SHORT PROBLEM:
Copy each line below in which the string "picture" occurs.

DATA SEGMENT:
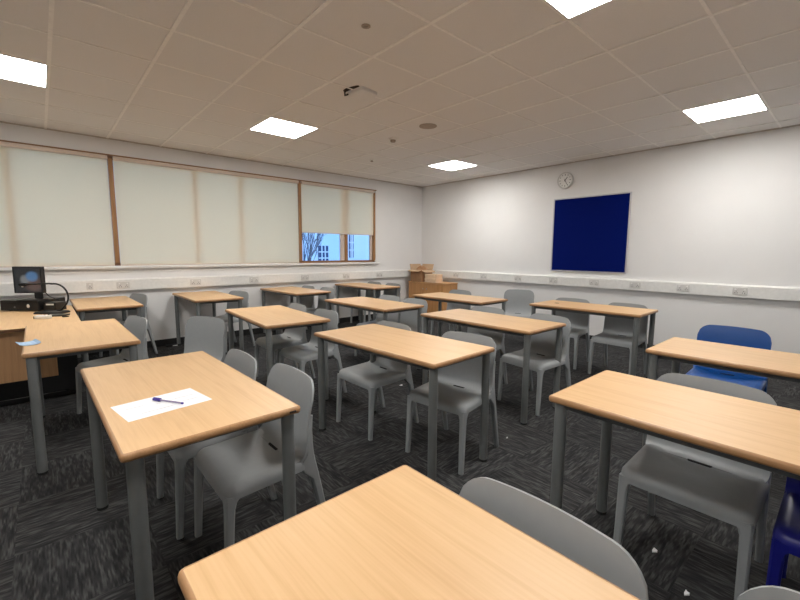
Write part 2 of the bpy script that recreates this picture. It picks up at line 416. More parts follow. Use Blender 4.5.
# ------------------------------------------------------------------ noticeboard and clock
t = thing('noticeboard', 'dark blue felt noticeboard in a thin silver frame on the right wall', 'noticeboard', (XE, 2.858, 1.662))
bw, bh = .592, .592
obj('felt_panel', B(-.016, -.002, -bw + .012, bw - .012, -bh + .012, bh - .012), 'felt', t)
for y0, y1, z0, z1 in ((-bw, bw, bh - .018, bh), (-bw, bw, -bh, -bh + .018), (-bw, -bw + .018, -bh + .018, bh - .018), (bw - .018, bw, -bh + .018, bh - .018)):
    obj('frame_strip', B(-.022, 0, y0, y1, z0, z1, bev=.003), 'alu', t)
t = thing('wall_clock', 'round white wall clock with a silver rim above the blue noticeboard', 'clock', (XE, 3.27, 2.535), 0)
def disc_x(prof, n=32):   # lathe about -x axis
    bm = bmesh.new(); loft(bm, [[(-d, r * math.cos(2 * PI * i / n), r * math.sin(2 * PI * i / n)) for i in range(n)] for r, d in prof]); return bm
obj('rim', disc_x([(.128, 0), (.132, .02), (.130, .036), (.122, .04), (.114, .036), (.112, .028)]), plain('clock_rim', rgb(205, 203, 200), .3, metal=.3), t, smooth=True, angle=40)
obj('dial', disc_x([(.112, .024), (.112, .028), (.0001, .0285)]), 'white', t)
bm = bmesh.new()
for k in range(12):
    a = k * PI / 6; c, s = math.cos(a), math.sin(a); L = .016 if k % 3 else .024
    vs = [Vector((-.030, c * u - s * v, s * u + c * v)) for u, v in ((.098, -.004), (.098, .004), (.098 - L, .004), (.098 - L, -.004))]
    bot = [v + Vector((.0015, 0, 0)) for v in vs]; loft(bm, [vs, bot])
obj('hour_marks', bm, 'black', t)
def hand(ang, L, w, d):
    bm = bmesh.new(); s, c = math.sin(ang), math.cos(ang)   # clockwise from 12, as seen from the room (right is -y)
    pts = [(-w, -.018), (w, -.018), (w * .6, L), (-w * .6, L)]
    f = lambda q, dd: (-dd, -(q[0] * c + q[1] * s), -q[0] * s + q[1] * c)
    loft(bm, [[f(q, d) for q in pts], [f(q, d + .002) for q in pts]]); return bm
obj('hour_hand', hand(math.radians(38), .062, .006, .030), 'black', t)
obj('minute_hand', hand(math.radians(150), .085, .0045, .033), 'black', t)

# ------------------------------------------------------------------ ceiling fittings
def ceiling_light(ix, iy, label):
    x0 = gx0 + .6 * ix; y0 = gy0 + .6 * iy
    t = thing('ceiling_light', label, 'ceiling light', (x0 + .3, y0 + .3, H), 0, 'square ceiling light panels')
    bm = bmesh.new(); loft(bm, [rrect(.288, .288, .004, z, 2) for z in (-.004, -.0025)]); obj('diffuser', bm, 'lamp', t)
    for a in ((-.297, .297, .285, .297), (-.297, .297, -.297, -.285), (-.297, -.285, -.285, .285), (.285, .297, -.285, .285)):
        obj('frame_strip', B(*a, -.009, 0), 'white', t)
ceiling_light(3, -5, 'glowing square ceiling panel cut by the top edge of the picture')
ceiling_light(8, -5, 'glowing square ceiling panel over the right wall side of the room')
ceiling_light(3, 1, 'glowing square ceiling panel in front of the middle window blind')
ceiling_light(8, 1, 'glowing square ceiling panel nearest the far room corner')
ceiling_light(-1, 1, 'glowing square ceiling panel cut by the left edge of the picture')
ceiling_light(-1, -5, 'glowing square ceiling panel behind the camera, out of the picture')
t = thing('ceiling_speaker', 'round grey ceiling speaker grille flush in a tile', 'speaker', (3.449, 3.427, H))
bm = bmesh.new(); lathe(bm, [(.095, 0), (.093, -.006), (.08, -.010), (.0005, -.012)]); obj('grille', bm, 'speaker', t, smooth=True, angle=40)
bm = bmesh.new(); lathe(bm, [(.102, -.0005), (.102, -.005), (.0945, -.007)]); obj('ring', bm, 'speaker', t, smooth=True, angle=40)
t = thing('smoke_detector', 'small smoke detector on a round white base near the ceiling speaker', 'smoke detector', (3.487, 4.091, H))
bm = bmesh.new(); lathe(bm, [(.055, 0), (.055, -.012), (.046, -.02)]); obj('base', bm, 'grid', t, smooth=True, angle=40)
bm = bmesh.new(); lathe(bm, [(.034, -.02), (.034, -.036), (.028, -.046), (.01, -.05)]); obj('sensor_head', bm, 'speaker', t, smooth=True, angle=40)
t = thing('sprinkler_head', 'tiny sprinkler head on the ceiling near the half raised blind', 'sprinkler', (4.03, 5.24, H))
bm = bmesh.new(); lathe(bm, [(.04, 0), (.04, -.005), (.012, -.008)]); obj('escutcheon', bm, 'grid', t, smooth=True, angle=40)
bm = bmesh.new(); lathe(bm, [(.012, -.008), (.012, -.02), (.022, -.022), (.022, -.026)]); obj('deflector', bm, 'speaker', t, smooth=True, angle=40)
t = thing('ceiling_sensor', 'small dark round sensor in a ceiling tile near the top edge of the picture', 'sensor', (1.678, 2.24, H))
bm = bmesh.new(); lathe(bm, [(.03, 0), (.03, -.003), (.018, -.005)]); obj('bezel', bm, 'speaker', t, smooth=True, angle=40)
bm = bmesh.new(); lathe(bm, [(.015, -.004), (.012, -.010), (.004, -.012)]); obj('eye', bm, 'speaker', t, smooth=True)
# square ceiling box with a cable; dark crescent painted for the shadow beside it
t = thing('ceiling_box', 'square ceiling junction box beside a painted dark shadow', 'junction box', (2.30, 3.13, H), math.radians(8))
bm = bmesh.new(); loft(bm, [rrect(.10, .10, .02, 0), rrect(.10, .10, .02, -.028), rrect(.085, .085, .02, -.042)]); obj('housing', bm, 'ceiling', t, smooth=True, angle=35)
bm = bmesh.new(); loft(bm, [[(-.118 + .09 * math.cos(a) * (1 + .15 * math.sin(3 * a)) * .35, .02 + .10 * math.sin(a), z) for a in [2 * PI * i / 20 for i in range(20)]] for z in (-.0015, 0)]); obj('shadow_crescent', bm, 'dark', t)
bm = bmesh.new(); tube(bm, [(-.14, .05, 0), (-.15, .07, -.03), (-.13, .09, -.045), (-.10, .08, -.03)], .008, 8); obj('cable', bm, 'dark', t, smooth=True)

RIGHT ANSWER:
Write part 2 of the bpy script that recreates this picture. It picks up at line 416. More parts follow. Use Blender 4.5.
ceiling_light(3, -5, 'glowing square ceiling panel cut by the top edge of the picture')
ceiling_light(-1, 1, 'glowing square ceiling panel cut by the left edge of the picture')
ceiling_light(-1, -5, 'glowing square ceiling panel behind the camera, out of the picture')
t = thing('ceiling_sensor', 'small dark round sensor in a ceiling tile near the top edge of the picture', 'sensor', (1.678, 2.24, H))